Saturday, December 17, 2005

Say the Magic Word. It’s Mandatory.

I am still watching Blanco’s Wednesday testimony in front of the House Select Committee on C-SPAN.org. (I know. I’m slow. And I can't find a transcript anywhere.)

The republican members of the committee seem to be stuck on two fantasies. They just can’t get over the pictures of flooded school buses and the fact that Blanco and Nagin didn’t say the magic word “mandatory” earlier.

The buses were never in play. Many people chose to stay. And the people who the system really failed – the invisible people – they were never in the plans to be picked up.

And, as far as the magic word goes, as Blanco put it: “Now, because the word mandatory was not used until Sunday morning does not mean that we were not evacuating the area.”

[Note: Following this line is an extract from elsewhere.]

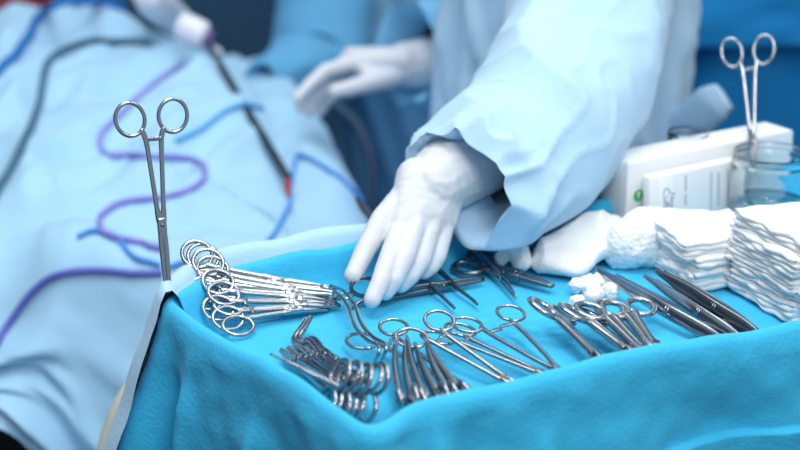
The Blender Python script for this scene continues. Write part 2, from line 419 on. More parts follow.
cable('cable', 'bright blue cable bent in a hook near the right end of the patient sheet', dens([(170, 268), (205, 258), (240, 258), (265, 246), (280, 225), (291, 195), (297, 162), (302, 156), (318, 165), (338, 178), (352, 192), (364, 208)]), .0030, M_BLUEC)
cable('cable', 'thin blue line crossing the sheet behind the upright clamp', dens([(78, 238), (95, 232), (115, 238), (130, 255), (160, 266)]), .003, M_BLUEC)
cable('cable', 'blue tube running along the far left shoulder of the patient sheet', dens([(-4, 78), (12, 60), (25, 42), (40, 18), (60, 3), (90, 2), (120, 10)]), .0062, mat('strong_blue_tube', (24, 112, 184), .5, bump=.1))
cable('cable', 'pale blue seam cord from the black rod towards the lower left', dens([(262, 110), (245, 106), (225, 112), (200, 130), (175, 142)]), .003, mat('sky_cable', (70, 165, 220), .5, bump=.1))
# black laparoscopic rod and hand pieces
rod = empty('laparoscopic_rod'); tag(rod, 'long black rod with a red tip lying on the patient sheet', 'surgical rod')
a, b, c = on(188, 54, .035), on(283, 190, .018), on(292, 203, .010)
tube('shaft', [a, b], .0055, M_BLACK, rod, n=6); tube('tip', [b, b.lerp(c, .6), c], [.0052, .004, .003], M_REDTIP, rod)
hp = empty('hand_piece'); tag(hp, 'thick white hand piece resting on top of the patient sheet', 'hand piece')
a, b = on(146, -8, .03), on(168, 40, .03)
bm = bmesh.new(); sweep(bm, catmull([a, a.lerp(b, .3), a.lerp(b, .8), b, b+(b-a)*.08], 24), [.022, .028, .026, .025, .016, .006], seg=18); build('body', bm, M_WHITEP, hp)
bm = bmesh.new(); q = a.lerp(b, .55)+Vector((.016, -.016, .016)); box(bm, q, .012, .03, .006, bev=.002); build('button', bm, M_VIOLETP, hp)
hp = empty('trocar'); tag(hp, 'small white and violet trocar beside the white hand piece', 'trocar')
a, b = on(178, 24, .022), on(206, 38, .022)
bm = bmesh.new(); sweep(bm, catmull([a, a.lerp(b, .3), a.lerp(b, .85), b], 16), [.018, .022, .022, .014], seg=18); build('housing', bm, M_WHITEP, hp)
bm = bmesh.new(); sweep(bm, [b, b+(b-a)*.16], .0135, seg=18); build('collar', bm, M_VIOLETP, hp)
tube('cannula', [on(186, 46, .016), on(200, 52, .014), on(219, 60, .010)], .008, M_WHITEP, hp)
# dark clip by the hand
o = tube('towel_clip', [X(357, 198, 1.75), X(364, 209, 1.73), X(376, 224, 1.70)], [.003, .005, .004], M_STEEL_D)
tag(o, 'dark steel clip poking out behind the reaching gloved hand', 'clip')

# ------------------------------------------------------------------ people
def finish(name, me, m, parent): return link(name, me, m, parent)
def hand_mesh(name, wr, mcp, fingers, thumb, cuffpts, cuffr, parent, voxel=.0013):
    bm = bmesh.new()
    for i in range(3): hull(bm, [(wr[0], .019), (wr[1], .018), (mcp[i], .0118), (mcp[i+1], .0118)])
    for pts, rs in fingers: chain(bm, pts, rs)
    chain(bm, thumb[0], thumb[1])
    hull(bm, [(thumb[0][0], .014), (thumb[0][0].lerp(thumb[0][1], .7), .0105), (mcp[0], .0105)])
    for i in range(3):
        f0, f1 = fingers[i][0], fingers[i+1][0]
        hull(bm, [(f0[0], .0095), (f0[0].lerp(f0[1], .3), .008), (f1[0], .0095), (f1[0].lerp(f1[1], .3), .008)])
    chain(bm, cuffpts, cuffr)
    me = remesh(name, bm, voxel, 9, .5)
    return me
def finger(*p): return [Vector(q) for q in p]
FR = [.0102, .0094, .0085, .0076]
def gown_body(name, m, cx, cy, hx, hy, parent, levels, seed):
    bm = bmesh.new()
    for (z0, k0), (z1, k1) in zip(levels, levels[1:]):
        bl = []
        for z, k in ((z0, k0), (z1, k1)):
            for j in range(20):
                a = 2*math.pi*j/20; bl.append((Vector((cx+math.cos(a)*hx*k, cy+math.sin(a)*hy*k, z)), .01))
        hull(bm, bl)
    me = remesh(name, bm, .012, 3)
    def f(p, n):
        return .018*nz((p.x, p.y, p.z*.22), 11, seed)+.014*(ridge((p.x*1.3, p.y*1.3, p.z*.35), 12, seed+3))*.6+.016*max(0, ridge((p.x+p.z*.25, p.y-p.z*.1, p.z*.15), 15, seed+9))**3+.005*ridge(p, 16, seed+7)*.6
    displace(me, f)
    return link(name, me, m, parent)
def sleeve(name, m, path, rad, parent, seed, amp=1.0, n=110, seg=72, clear=False):
    bm = bmesh.new(); pts = catmull(path, n)
    # inside of the open cuff
    T = (pts[-1]-pts[-2]).normalized()
    rings = sweep(bm, pts, rad, seg=seg, nrm=(0, 0, 1), cap=False)
    L = len(pts)
    for i, r in enumerate(rings):
        t = i/(L-1); c = pts[i]
        for v in r:
            d = (v.co-c); rl = d.length; d.normalize(); p = v.co
            q = (p.x*.9+p.z*.4, p.y*.8-p.x*.3, p.z*.9)
            along = t*9
            crum = smoothstep(.62, .95, t)
            o = .012*(ridge((p.x+p.z*.5, p.y*.8, p.z*.8-p.x*.4), 6.5, seed)-.3)
            o += (.35+.65*crum)*(.007*(max(0, ridge((p.x*.8+p.z*.7, p.y*.8+p.x*.5, p.z*.9-p.x*.4), 9, seed+2))**4)+.006*(max(0, ridge((p.x-p.z*.8, p.y, p.z), 19, seed+6))**3))
            o += crum*.009*ridge((p.x*1.2, p.y*1.2, p.z*1.2), 20, seed+11)
            v.co = p+d*o*amp
            if clear:                                        # the cloth lies over the tray and its far rim
                lo = Z0+.016+.034*smoothstep(-.05, -.015, v.co.y+.125-.525*v.co.x)
                if v.co.z < lo+.02: v.co.z = lo+.02*math.exp((v.co.z-lo-.02)/.02)
    inner = []
    cpt = pts[-1]
    prev = rings[-1]
    for k in range(1, 5):
        r = [bm.verts.new(v.co.lerp(cpt-T*.012*k, .10*k)-T*(.010*k)) for v in rings[-1]]
        for i in range(seg): bm.faces.new((prev[i], prev[(i+1) % seg], r[(i+1) % seg], r[i]))
        prev = r
    o = build(name, bm, m, parent); return o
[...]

Reps. Rogers, Shays, Davis, et al. seemed to believe that if the state and city officials had just said “mandatory,” all those who had elected to stay and all the poor, elderly, handicapped, and otherwise incapable of leaving would have been teleported on to the school buses in that picture and would have been whisked driverless out of the city.

Well, generally I think the editorial writers at the Times-Pic do a mediocre job. But, addressing these two republican post-Katrina fetishes, Jarvis DeBerry’s latest editorial hits a home run just with the title:
We needed levees, not more buses.
Maybe if we say the magic word we can get Category 5 protection. Because it’s mandatory! Mandatory, y’erd me!